About the Artist
Milo Floyd Russell was known for his dedication to perfecting portraits throughout his expansive painting career. He occasionally painted landscapes but he would soon return to his portraits of an imagined subject with soft, round, brown eyes with often flat brown hair.
Though many in the Richmond area would show up to his art shows, he was known not to attend them. “He didn’t want to talk about his work. Most people didn’t expect him to show up,” said Bill Fulton, a former student of Mr. Russell’s. “He wasn’t in it for the fame and glory. ... He wanted his work to stand alone. He didn’t want to explain why he did what he did.”
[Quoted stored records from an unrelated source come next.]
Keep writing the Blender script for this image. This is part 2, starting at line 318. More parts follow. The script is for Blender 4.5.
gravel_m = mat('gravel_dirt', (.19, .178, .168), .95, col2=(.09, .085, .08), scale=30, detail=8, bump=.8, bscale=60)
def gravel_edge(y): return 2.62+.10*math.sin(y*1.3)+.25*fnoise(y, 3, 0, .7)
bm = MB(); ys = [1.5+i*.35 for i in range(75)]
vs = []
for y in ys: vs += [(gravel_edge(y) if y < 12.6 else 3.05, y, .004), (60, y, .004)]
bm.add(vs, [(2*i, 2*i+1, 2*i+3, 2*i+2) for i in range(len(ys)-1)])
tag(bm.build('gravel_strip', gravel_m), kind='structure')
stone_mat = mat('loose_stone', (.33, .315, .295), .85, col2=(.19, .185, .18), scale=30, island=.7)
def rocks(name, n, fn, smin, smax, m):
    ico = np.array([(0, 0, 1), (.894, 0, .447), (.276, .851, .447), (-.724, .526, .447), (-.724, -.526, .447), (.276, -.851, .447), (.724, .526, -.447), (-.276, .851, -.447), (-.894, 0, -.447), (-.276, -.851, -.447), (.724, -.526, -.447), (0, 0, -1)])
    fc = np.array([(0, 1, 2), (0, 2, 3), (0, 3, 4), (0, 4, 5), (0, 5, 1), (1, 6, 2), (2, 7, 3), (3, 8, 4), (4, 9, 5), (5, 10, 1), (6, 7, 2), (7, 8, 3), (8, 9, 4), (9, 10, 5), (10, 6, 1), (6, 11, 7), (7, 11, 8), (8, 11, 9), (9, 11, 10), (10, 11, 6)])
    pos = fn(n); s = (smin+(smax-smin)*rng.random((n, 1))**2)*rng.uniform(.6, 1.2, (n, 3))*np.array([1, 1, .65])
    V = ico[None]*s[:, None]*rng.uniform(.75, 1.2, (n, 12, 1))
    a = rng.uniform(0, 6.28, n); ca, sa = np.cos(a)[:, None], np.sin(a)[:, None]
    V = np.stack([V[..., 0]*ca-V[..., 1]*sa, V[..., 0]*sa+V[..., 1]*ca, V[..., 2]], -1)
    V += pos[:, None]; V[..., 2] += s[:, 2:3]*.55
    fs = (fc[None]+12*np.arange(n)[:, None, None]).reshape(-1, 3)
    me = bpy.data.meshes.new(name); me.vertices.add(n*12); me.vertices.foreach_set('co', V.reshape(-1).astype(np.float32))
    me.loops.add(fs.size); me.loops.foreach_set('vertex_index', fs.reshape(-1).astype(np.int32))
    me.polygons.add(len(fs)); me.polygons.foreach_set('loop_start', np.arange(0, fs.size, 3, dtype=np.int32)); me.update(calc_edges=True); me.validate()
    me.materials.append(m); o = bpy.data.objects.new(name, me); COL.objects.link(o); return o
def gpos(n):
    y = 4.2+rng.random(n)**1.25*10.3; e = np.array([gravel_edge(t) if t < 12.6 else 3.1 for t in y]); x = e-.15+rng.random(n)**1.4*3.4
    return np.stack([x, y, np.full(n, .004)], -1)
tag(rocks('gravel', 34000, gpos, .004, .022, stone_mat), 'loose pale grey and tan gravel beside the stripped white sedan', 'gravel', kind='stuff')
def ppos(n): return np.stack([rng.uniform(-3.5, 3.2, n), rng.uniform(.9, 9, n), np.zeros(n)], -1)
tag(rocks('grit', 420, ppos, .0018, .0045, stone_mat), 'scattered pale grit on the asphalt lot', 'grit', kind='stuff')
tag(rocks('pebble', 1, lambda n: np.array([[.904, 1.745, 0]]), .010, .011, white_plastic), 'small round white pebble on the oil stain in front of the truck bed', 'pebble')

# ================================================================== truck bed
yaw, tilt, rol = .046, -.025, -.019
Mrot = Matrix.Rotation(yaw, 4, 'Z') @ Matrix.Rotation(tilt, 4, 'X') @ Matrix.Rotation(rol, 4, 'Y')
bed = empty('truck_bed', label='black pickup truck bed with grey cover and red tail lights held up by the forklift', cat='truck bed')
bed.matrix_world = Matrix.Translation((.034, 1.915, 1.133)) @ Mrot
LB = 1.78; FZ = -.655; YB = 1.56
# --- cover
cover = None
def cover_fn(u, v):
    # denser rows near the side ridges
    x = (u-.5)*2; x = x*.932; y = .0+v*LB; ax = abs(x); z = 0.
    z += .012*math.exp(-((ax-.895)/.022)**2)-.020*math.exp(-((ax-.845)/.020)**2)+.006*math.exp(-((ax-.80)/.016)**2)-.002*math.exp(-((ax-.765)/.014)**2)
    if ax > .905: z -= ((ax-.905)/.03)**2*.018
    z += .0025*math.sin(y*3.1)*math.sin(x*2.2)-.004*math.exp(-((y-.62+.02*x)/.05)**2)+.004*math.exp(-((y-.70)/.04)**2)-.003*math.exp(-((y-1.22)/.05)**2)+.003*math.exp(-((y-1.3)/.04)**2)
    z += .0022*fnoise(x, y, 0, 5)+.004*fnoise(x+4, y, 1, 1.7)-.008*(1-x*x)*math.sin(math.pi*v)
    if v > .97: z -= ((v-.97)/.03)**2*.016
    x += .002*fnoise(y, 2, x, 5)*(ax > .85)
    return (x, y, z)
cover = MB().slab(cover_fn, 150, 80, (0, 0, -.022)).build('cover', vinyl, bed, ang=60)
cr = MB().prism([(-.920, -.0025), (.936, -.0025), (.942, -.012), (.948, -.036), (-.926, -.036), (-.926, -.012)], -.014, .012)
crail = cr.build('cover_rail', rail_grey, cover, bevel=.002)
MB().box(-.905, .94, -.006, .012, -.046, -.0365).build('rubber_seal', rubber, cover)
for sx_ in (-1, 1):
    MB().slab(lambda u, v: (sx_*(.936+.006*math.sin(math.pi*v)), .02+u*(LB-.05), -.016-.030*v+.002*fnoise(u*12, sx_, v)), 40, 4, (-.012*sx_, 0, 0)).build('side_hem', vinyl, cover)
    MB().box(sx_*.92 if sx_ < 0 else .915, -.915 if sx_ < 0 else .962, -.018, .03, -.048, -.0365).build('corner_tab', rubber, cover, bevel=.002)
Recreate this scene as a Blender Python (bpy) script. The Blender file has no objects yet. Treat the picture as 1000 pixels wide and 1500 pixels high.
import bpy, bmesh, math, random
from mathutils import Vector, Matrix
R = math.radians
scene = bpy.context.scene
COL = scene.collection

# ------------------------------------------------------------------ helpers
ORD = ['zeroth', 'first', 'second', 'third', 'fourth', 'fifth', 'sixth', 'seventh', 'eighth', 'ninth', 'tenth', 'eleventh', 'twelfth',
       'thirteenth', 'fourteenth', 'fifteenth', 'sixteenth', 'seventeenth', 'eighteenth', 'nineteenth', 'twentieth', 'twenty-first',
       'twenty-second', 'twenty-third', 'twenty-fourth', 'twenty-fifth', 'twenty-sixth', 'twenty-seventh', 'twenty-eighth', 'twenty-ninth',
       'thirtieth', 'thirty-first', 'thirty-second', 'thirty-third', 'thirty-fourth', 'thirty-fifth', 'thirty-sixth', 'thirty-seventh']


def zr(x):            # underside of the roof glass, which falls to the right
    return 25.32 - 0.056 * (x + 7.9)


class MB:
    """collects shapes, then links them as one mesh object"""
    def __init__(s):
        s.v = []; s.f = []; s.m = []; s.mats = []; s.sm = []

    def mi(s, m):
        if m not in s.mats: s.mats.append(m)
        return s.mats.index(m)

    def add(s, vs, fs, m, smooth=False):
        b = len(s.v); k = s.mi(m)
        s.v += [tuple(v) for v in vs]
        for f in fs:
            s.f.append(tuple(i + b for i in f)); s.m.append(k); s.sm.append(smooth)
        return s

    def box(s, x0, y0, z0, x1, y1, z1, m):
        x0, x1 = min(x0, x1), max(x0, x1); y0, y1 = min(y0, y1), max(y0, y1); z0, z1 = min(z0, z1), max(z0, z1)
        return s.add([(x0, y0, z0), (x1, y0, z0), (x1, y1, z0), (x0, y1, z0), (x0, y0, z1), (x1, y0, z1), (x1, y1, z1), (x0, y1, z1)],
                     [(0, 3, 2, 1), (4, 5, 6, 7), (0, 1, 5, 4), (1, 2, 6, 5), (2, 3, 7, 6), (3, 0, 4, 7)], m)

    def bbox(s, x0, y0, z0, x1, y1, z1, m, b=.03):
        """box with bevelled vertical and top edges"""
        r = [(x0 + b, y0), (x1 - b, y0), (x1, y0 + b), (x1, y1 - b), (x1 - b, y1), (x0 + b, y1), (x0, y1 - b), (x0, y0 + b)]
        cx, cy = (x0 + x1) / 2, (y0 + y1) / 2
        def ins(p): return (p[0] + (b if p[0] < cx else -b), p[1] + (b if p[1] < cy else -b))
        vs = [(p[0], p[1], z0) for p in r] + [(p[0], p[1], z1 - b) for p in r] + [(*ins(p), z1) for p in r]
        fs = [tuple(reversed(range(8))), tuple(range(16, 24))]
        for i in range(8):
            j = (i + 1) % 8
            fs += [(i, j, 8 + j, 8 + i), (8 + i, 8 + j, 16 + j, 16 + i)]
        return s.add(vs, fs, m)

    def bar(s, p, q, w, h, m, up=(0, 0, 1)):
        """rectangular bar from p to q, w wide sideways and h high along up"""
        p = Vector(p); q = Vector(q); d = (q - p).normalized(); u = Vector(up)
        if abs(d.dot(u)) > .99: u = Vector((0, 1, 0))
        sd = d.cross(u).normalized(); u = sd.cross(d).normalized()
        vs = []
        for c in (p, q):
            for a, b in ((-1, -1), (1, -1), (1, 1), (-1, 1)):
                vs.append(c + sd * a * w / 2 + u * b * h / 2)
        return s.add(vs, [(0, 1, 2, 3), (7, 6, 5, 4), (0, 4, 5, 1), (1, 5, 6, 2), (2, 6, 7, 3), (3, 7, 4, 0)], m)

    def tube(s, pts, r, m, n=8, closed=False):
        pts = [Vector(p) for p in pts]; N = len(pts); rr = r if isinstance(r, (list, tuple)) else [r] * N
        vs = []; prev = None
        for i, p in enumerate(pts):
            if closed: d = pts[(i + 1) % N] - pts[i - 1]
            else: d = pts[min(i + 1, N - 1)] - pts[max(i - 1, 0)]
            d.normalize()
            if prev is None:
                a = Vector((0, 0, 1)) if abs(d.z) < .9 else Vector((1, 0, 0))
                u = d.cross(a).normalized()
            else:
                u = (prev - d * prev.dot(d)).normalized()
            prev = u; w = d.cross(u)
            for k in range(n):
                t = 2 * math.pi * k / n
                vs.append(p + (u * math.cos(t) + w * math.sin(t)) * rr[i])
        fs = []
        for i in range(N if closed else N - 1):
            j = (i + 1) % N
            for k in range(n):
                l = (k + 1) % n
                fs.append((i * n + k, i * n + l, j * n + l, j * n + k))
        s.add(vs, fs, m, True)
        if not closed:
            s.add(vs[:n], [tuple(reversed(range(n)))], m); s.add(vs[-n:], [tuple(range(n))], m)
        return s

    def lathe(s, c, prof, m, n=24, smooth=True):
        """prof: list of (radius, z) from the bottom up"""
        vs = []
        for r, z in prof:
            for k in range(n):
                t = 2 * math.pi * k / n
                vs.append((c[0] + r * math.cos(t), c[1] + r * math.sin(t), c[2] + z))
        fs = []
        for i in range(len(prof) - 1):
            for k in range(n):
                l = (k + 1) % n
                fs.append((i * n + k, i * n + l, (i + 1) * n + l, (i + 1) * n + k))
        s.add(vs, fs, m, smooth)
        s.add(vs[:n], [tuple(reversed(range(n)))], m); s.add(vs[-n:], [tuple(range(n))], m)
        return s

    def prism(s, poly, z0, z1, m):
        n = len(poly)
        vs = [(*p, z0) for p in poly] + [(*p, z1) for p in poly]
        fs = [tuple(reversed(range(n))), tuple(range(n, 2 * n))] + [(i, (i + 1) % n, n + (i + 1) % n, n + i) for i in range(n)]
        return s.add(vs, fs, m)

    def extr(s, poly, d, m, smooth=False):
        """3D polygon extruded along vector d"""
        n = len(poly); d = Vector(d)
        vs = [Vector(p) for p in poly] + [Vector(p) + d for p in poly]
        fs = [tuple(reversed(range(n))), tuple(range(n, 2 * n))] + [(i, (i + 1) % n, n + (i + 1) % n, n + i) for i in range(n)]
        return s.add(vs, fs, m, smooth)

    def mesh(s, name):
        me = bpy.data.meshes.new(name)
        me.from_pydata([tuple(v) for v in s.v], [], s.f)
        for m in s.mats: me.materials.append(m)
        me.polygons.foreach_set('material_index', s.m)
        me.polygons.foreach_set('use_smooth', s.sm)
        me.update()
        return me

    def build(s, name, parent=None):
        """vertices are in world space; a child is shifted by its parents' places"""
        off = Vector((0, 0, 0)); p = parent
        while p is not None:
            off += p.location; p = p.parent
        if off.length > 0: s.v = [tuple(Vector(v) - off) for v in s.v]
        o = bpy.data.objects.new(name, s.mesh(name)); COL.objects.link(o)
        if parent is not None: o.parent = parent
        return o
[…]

He taught at VCU from 1958 until his retirement in 1985 then returned as professor emeritus and taught painting classes well into his 80s.
Mr. Russell grew up in British Columbia in Canada with his grandmother after his parents abandoned him as a toddler. As a teenager during the Great Depression, he traveled by train to various cities in search of work, including picking fruit in California fields.
He painted as a child and decided early on he would always do what he loved. He earned a bachelor’s degree in fine arts from Virginia Commonwealth University (then Richmond Professional Institute) in 1954 and his master’s degree in education at the University of Virginia in 1957 before beginning his teaching career at his alma mater a year later in the painting and later printmaking department.